Back in Macon, home to James Brown and Little Richard, Jenkins retained a loyal following. Among his greatest admirers was another leftie guitarist, Jimi Hendrix, who had relatives in the area. After he became famous, Hendrix invited Jenkins north to New York to jam with him.

Jenkins had an acclaimed solo album, “Ton-Ton Macoute!” (1970), which featured guitarist Duane Allman and other members of the Allman Brothers band.

But feeling cheated financially by many in the music business, Jenkins did not release another solo album until “Blessed Blues” (1996), which included several sidemen from Muscle Shoals studios.

Johnny Edward Jenkins, the son of a day laborer, was born March 5, 1939, east of Macon in a rural area called Swift Creek.
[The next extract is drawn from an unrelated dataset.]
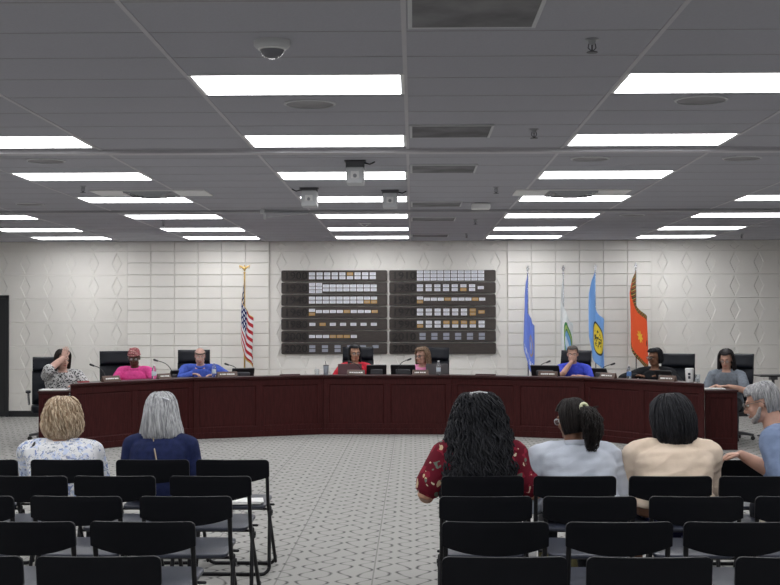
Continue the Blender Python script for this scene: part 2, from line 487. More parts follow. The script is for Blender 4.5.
for px, py, lab in ((592, 39, 'small dark sprinkler head nearest the camera'), (534, 129, 'small dark sprinkler head before the pale ceiling track'),
                    (496, 187, 'small dark sprinkler head above the small white ceiling box'), (475.5, 219.5, 'tiny sprinkler head over the blank end of the wall board'),
                    (466.5, 233.5, 'tiny sprinkler head hanging closest above the wall board'), (83, 186, 'small dark sprinkler head over the striped flag side'),
                    (163.5, 221, 'tiny sprinkler head among the lights over the striped flag'), (741.5, 234, 'tiny sprinkler head beyond the orange flag by the wall')):
    p = atz(px, py, H)
    if sp is None: sp = sprinkler_proto(); sp.location = p; sp['label'] = lab; sp['group'] = 'sprinkler heads'
    else: dup(sp, p, 0, lab, 'sprinkler heads')
# dome
p = atz(272, 41, H)
t = thing('dome_camera', 'white dome camera on the ceiling in front of the lights', 'dome camera', p)
MB().lathe([(0.092, 0), (0.092, -0.024), (0.082, -0.036), (0.066, -0.042)], 32).obj('housing', M['lightgrey'], t, smooth=40)
MB().lathe([(0.064, -0.040), (0.058, -0.062), (0.040, -0.080), (0.02, -0.088), (0.002, -0.090)], 32).obj('dome', mat('smoked_dome', (0.16,0.16,0.18), 0.1), t, smooth=60)
MB().lathe([(0.071, -0.039), (0.071, -0.045), (0.062, -0.047), (0.062, -0.039)], 32).obj('ring', M['white'], t, smooth=40)

def projector(px, y0, y1, y2, wpx, lab, cable=0):
    """y0 ceiling line of the mount, y1 its lower edge, y2 underside of the body"""
    Y = (H-HC)*F/(322.3-y0)
    top = at(px, y0, Y); z1 = at(px, y1, Y).z-H; z2 = at(px, y2, Y).z-H; w = wpx*Y/F; zc = (z1+z2)/2
    t = thing('projector', lab, 'projector', (top.x, Y, H), 0, 'ceiling projectors')
    m_ = MB().span(-w*0.53, w*0.53, -0.02, 0.14, z1-0.01, -0.004)
    m_.span(-w*0.62, w*0.62, 0.0, 0.10, -0.012, 0.0)
    m_.obj('mount', M['darkgrey'], t, bevel=0.003)
    MB().span(-w/2, w/2, -0.03, 0.22, z2, z1).obj('housing', M['lightgrey'], t, bevel=0.012, seg=2)
    MB().span(-w*0.24, w*0.24, -0.040, -0.022, zc-0.030, zc+0.034).obj('lens_window', M['white'], t, bevel=0.003)  # white here is the reflected light, put into the window's colour
    MB().lathe([(0.017, 0), (0.017, 0.010), (0.012, 0.014), (0.002, 0.010)], 20, (0, -0.038, zc-0.008), Matrix.Rotation(R(90), 3, 'X')).obj('lens', M['grey'], t, smooth=40)
    MB().tube([(w*0.5*cable, 0.03, -0.02), (w*0.85*cable, 0.03, -0.035), (w*1.1*cable, 0.03, -0.015)], 0.007, 6).obj('cable', M['black'], t, smooth=60)
    return t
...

On the radio, he was drawn to hillbilly music and at age 9 built his own guitar from a cigar box and rubber bands, and performed at a local gas station. He left school in seventh grade to take care of his ailing mother and by 16 had turned to music full time.

At one college event with the Pinetoppers, he met Phil Walden, a white student at Macon’s Mercer University who was attracted to black rhythm-andblues music. Besides working as Jenkins’s manager, Walden co-founded the legendary Southern rock label Capricorn Records, which produced “Ton-Ton Macoute!” and “Blessed Blues.”

Jenkins continued playing nightclubs in the Macon area and reemerged on record with “Blessed Blues,” followed by “Handle With Care” (2001) and “All in Good Time” (2005).